Cosa porterà la Cup in consiglio comunale?

Il nostro programma è indipendentista, femminista e socialista. Il comune dovrà essere agli ordini del popolo, ascoltare le necessità delle persone, è questa la «radicalità democratica».

Il carattere indipendentista gioca davvero un ruolo così importante in un’elezione comunale?

Non possiamo rinunciare a questa nostra aspirazione. La storia ci insegna che tutti i principali passi avanti nel campo della sovranità sono venuti dal basso. Anche la Repubblica spagnola nacque da elezioni municipali. Queste elezioni sono importanti per lavorare al processo costituente (il cammino politico verso un’eventuale indipendenza, ndr) e per agglutinare più forze possibili.

Per un certo periodo la Cup è stata vicina ai movimenti da cui poi è sorta Barcelona en comú. Perché avete deciso di correre da soli? C’entra l’indipendentismo?

Sì. Loro non hanno preso posizione sul tema (solo in favore del diritto del popolo catalano a decidere, ma rispetto all’indipendenza vera e propria ci sono posizioni diverse, ndr). E poi sono alleati con Icv, un partito che ha governato la città moltissimi anni con i socialisti. Per noi sono corresponsabili del modello di città e di molti scandali urbanistici, di corruzione e di episodi di violenza della polizia urbana senza aver mai fatto autocritica.

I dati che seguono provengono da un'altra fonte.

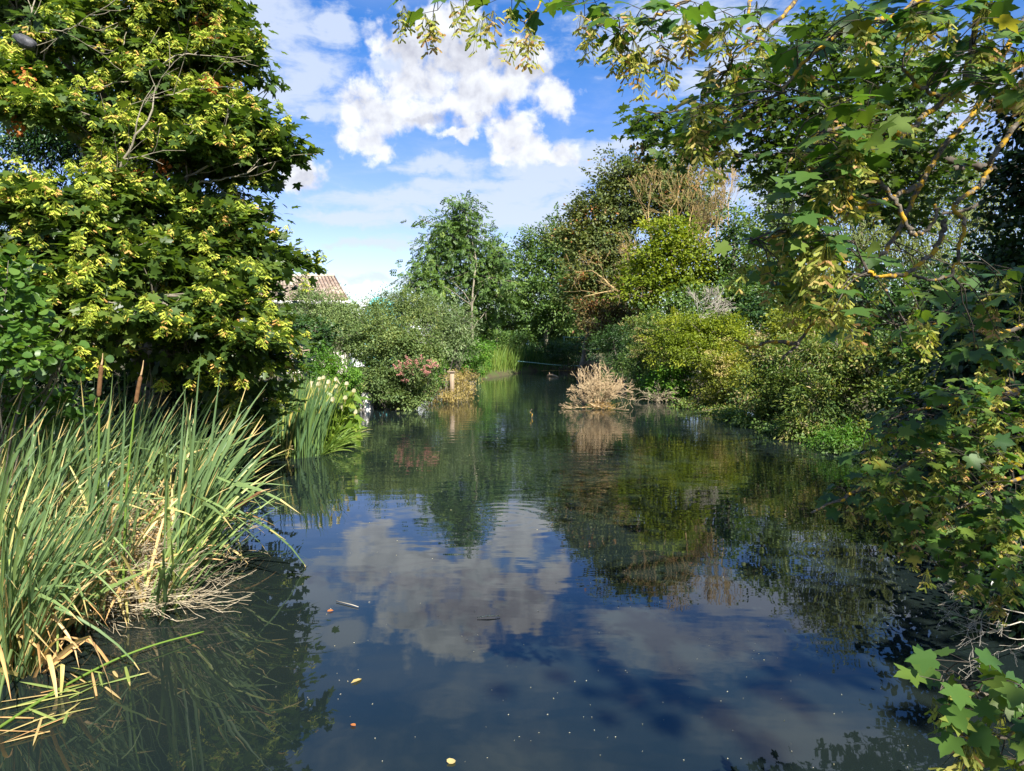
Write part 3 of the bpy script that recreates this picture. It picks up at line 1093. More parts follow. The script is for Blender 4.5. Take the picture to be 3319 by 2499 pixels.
tree('russet_tree', 'large tree with browning leaf tufts rising above the right bank', 'tree', foot_at(1330, 46),
     [(1345, 385, 48, 50, 46), (1415, 390, 60, 55, 46), (1310, 440, 48, 46, 46), (1265, 470, 36, 36, 46, .05), (1380, 460, 70, 60, 46, -.05), (1300, 520, 70, 52, 45.5), (1240, 520, 46, 40, 46, .1),
      (1330, 590, 70, 54, 45.5, .05), (1260, 590, 50, 50, 45, .08), (1460, 400, 50, 60, 47), (1500, 470, 60, 70, 47, -.1), (1280, 640, 60, 40, 45)],
     DIAM, 'russet', .22, 3.2, 40, .33, .3, 'bark', twig_r=.014, crown_kw=dict(core=.25, shell=(.5, 1.12)))
tree('yellow_green_tree', 'bright yellow-green tree below the dead branches on the right', 'tree', foot_at(1450, 38),
     [(1445, 510, 60, 40, 38, .1), (1480, 560, 66, 50, 38, .05), (1420, 560, 56, 46, 38), (1380, 600, 44, 36, 38, -.1), (1470, 620, 80, 44, 38, -.12), (1535, 600, 44, 52, 38.5, -.1), (1400, 640, 60, 40, 37.5, -.25)],
     OVAL, 'lime', .17, 3.2, 34, .27, .18, 'bark', twig_r=.012, crown_kw=dict(core=.25, shell=(.55, 1.1)))
tree('ivy_tree', 'narrow ivy-covered tree beside the ochre dead branches', 'tree', foot_at(1590, 37),
     [(1585, 500, 28, 50, 37), (1590, 570, 40, 60, 37), (1580, 640, 55, 50, 36.5, -.05), (1620, 610, 40, 60, 37, -.1)],
     OVAL, 'mid', .15, 3.2, 34, .26, .2, 'bark', twig_r=.012, crown_kw=dict(core=.3))
tree('grey_poplar', 'tall grey-green tree beyond the overhanging sycamore branches', 'tree', foot_at(1690, 42),
     [(1660, 400, 60, 46, 42, -.1), (1690, 470, 70, 55, 42), (1650, 520, 50, 60, 41, -.05), (1720, 540, 70, 56, 42), (1680, 610, 80, 50, 41, -.1), (1760, 610, 60, 50, 41.5)],
     OVAL, 'olive', .18, 2.4, 30, .32, .24, 'bark', twig_r=.012, crown_kw=dict(core=.2, shell=(.45, 1.12)))
tree('weeping_willow', 'pale feathery willow seen through the right foreground branches', 'tree', foot_at(1850, 44),
     [(1790, 330, 70, 70, 44), (1860, 300, 80, 90, 44), (1930, 380, 80, 80, 44), (1830, 430, 80, 70, 44), (1960, 480, 80, 60, 44), (1860, 530, 90, 60, 43), (2060, 400, 80, 90, 45), (2120, 490, 80, 70, 45), (2010, 570, 90, 60, 43)],
     LANCE, 'pale', .30, 1.5, 30, .42, .3, 'bark', twig_r=.016, crown_kw=dict(core=.12, shell=(.4, 1.12), droop=.9, flat=1.0))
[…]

Quali saranno gli assi del vostro intervento?

Lo slogan che abbiamo scelto è «pa, sostre i llibertat», cioè pane, tetto e libertà. Il comune ha un superavit di cui il sindaco si vanta in ogni occasione. Eppure l’anno scorso sono stati lasciati fuori 2.000 bambini dalle mense scolastiche. Ci sono 300.000 persone a Barcellona sotto il limite della povertà, 15 sfratti al giorno, 100.000 disoccupati, 80.000 case vuote. Bisogna fare un piano di emergenza sociale perché non se ne debbano più fare in futuro.

E in che consiste?

Vogliamo che nelle scuole tutti possano fare colazione e pranzare. Vogliamo mense comunitarie (non sociali, per non stigmatizzare nessuno) in tutti i quartieri, perché questo oltre alle emergenze sociali aiuterebbe a sgravare dal carico familiare molte donne. Vogliamo misure di coesione sociale. Siamo a favore di un reddito minimo universale; non è vero che il comune non lo può fare. E poi neanche un nuovo sfratto. Vogliamo fare un censo esatto delle case vuote. Le case delle banche riscattate con il denaro pubblico si possono già occupare. Per le altre si può obbligare a cederne l’uso a chi ne ha bisogno. Fra queste, anche le donne vittime di violenza.

Che farete se doveste sostenere Ada Colau come sindaco?

Non saremo la stampella di nessuno. Non lo scartiamo a priori, e magari trovassimo persone che accolgono le nostre proposte. Ma una decisione così importante la prenderemo con le 12 assemblee cittadine.